Vor Beginn der Kundgebung gab es neben der Messe mit Bischof Küng auch weitere religiöse Feiern, etwa eine orthodoxe Liturgie in der Kapelle zum Hl. Johannes Chrysostomos, ein evangelischer Gebetsgottesdienst im "Campus Hub Wien" sowie eine Messe in der Paulanerkirche.
Im Rahmen der darauffolgenden Kundgebung am Karlsplatz sprach u.a. der Direktor des "Instituts für Ehe und Familie" (IEF), Johannes Reinprecht, laut dem 90 Prozent der Föten mit Verdacht auf eine Behinderung vor der Geburt abgetrieben werden. Der Hauptgrund dafür sei die Angst vor einem Leben mit einem behinderten Kind, so der Leiter der Einrichtung der Österreichischen Bischofskonferenz. Betroffene Eltern benötigten mehr Unterstützung. Reinprecht verwies dabei auf die kostenlosen Angebote des IEF, wie Beratungen und Unterstützung bei Behördengängen.
Die Initiatorin der Bürgerinitiative "#fairändern", Petra Plonner, forderte einmal mehr eine österreichweite anonyme Abtreibungsstatistik sowie faire Bedingungen und mehr Ressourcen für schwangere Frauen. Positiv bewertete sie die künftige Abtreibungs-Motivforschung in Salzburg und Tirol. Sie verwies zudem auf eine vom Marktforschungsinstitut "IMAS" durchgeführte Umfrage, laut der 77 Prozent für eine stärkere Unterstützung von ungeplant schwangeren Frauen sind. Plonner forderte zudem eine mehrtägige Bedenkzeit vor dem Schwangerschaftsabbruch.

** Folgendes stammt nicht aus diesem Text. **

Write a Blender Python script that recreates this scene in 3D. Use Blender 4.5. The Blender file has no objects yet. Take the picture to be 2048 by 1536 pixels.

Bei dem auf die Messe in der Karlskirche folgenden "Marsch fürs Leben" nahmen in der Wiener Innenstadt laut Veranstaltern rund 2.000 Personen teil. Der Marsch startete bei der Karlskirche um circa 14 Uhr. Die Strecke führt über den Schweizergarten - wo eine Zwischenkundgebung stattfindet, über das Arsenal wieder zurück zum Karlsplatz. Laut Wiener Polizei war eine Gegendemonstration offiziell angemeldet.